My major comment has to do with the lack of quantitative insight and comparison against earlier findings. Now, the conclusions that CERES-MODIS performs better than OMI are not convincingly supported. The manuscript would benefit from including AERONET SSA data for validation or at least referencing existing literature that provides relevant quantitative information. There are large amount of useful earlier studies, now Just to give couple of examples. Eck et al. (2010) reported SSA seasonality in Beijing (Figure 6b), which aligns with OMI but not CERES-MODIS. Arola et al. (2015) show SSA seasonality (Figure 2) over the Indo-Gangetic Plain, again better captured by OMI (I guess IGP region is in your Figure 24, although the caption says otherwise). Ansari et al. (2025) providing SSA seasonality based on AERONET over many regions, which should be widely utilized and discussed also against your findings of CERES-MODIS and OMI SSA. Their results suggest that there are many regions, for instance Europe, where CERES-MODIS is not following very clearly the AERONET-based SSA seasonality. Currently, the manuscript does not clarify the size or exact location of regions used, making direct comparisons with literature difficult and weakening the credibility of conclusions.
The manuscript includes SSA comparisons for regions with very low aerosol loading (e.g., South Pacific Ocean, AOD ~0.1). Under such conditions, retrieval sensitivity is poor and uncertainties are large. Comparing SSA products in these cases is not meaningful unless limitations are clearly discussed.
The use of MERRA-2 aerosol composition data is promising but currently superficial. If the authors aim to support CERES-MODIS seasonal SSA variations, they should explicitly discuss expected seasonal patterns of absorbing components (BC, dust, OC).
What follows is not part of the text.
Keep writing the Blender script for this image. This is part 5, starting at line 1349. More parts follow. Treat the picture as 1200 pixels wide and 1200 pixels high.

In several cases, CERES-MODIS trends do not align with these expectations (if roughly estimated assuming the scattering AOD is based on sea salt and sulfate and partly from OC divided by total AOD), raising questions about consistency and support that MERRA-2 is argued to provide.
The comparison between SSA and fire counts could be insightful, but the conceptual basis needs clarification. SSA is an extensive property, while fire counts are intensive. Now this part was superficially presented, while the manuscript should explain how these metrics relate and to what extent observed correlations are physically meaningful, why south-Africa and South-America cases differ (so one really cannot extrapolate results from one region to the other), and so on.
References
Ansari, K., & Ramachandran, S. (2025). Global insights on absorption characteristics of aerosols. Science of The Total Environment, 959, 178178. https://doi.org/10.1016/j.scitotenv.2024.178178
Arola, A., Schuster, G. L., Pitkänen, M. R. A., et al. (2015). Direct radiative effect by brown carbon over the Indo-Gangetic Plain. Atmospheric Chemistry and Physics, 15, 12731–12740. https://doi.org/10.5194/acp-15-12731-2015
Eck, T. F., et al. (2010). Climatological aspects of aerosol optical properties in Beijing based on AERONET measurements. Journal of Geophysical Research, 115(D00K30).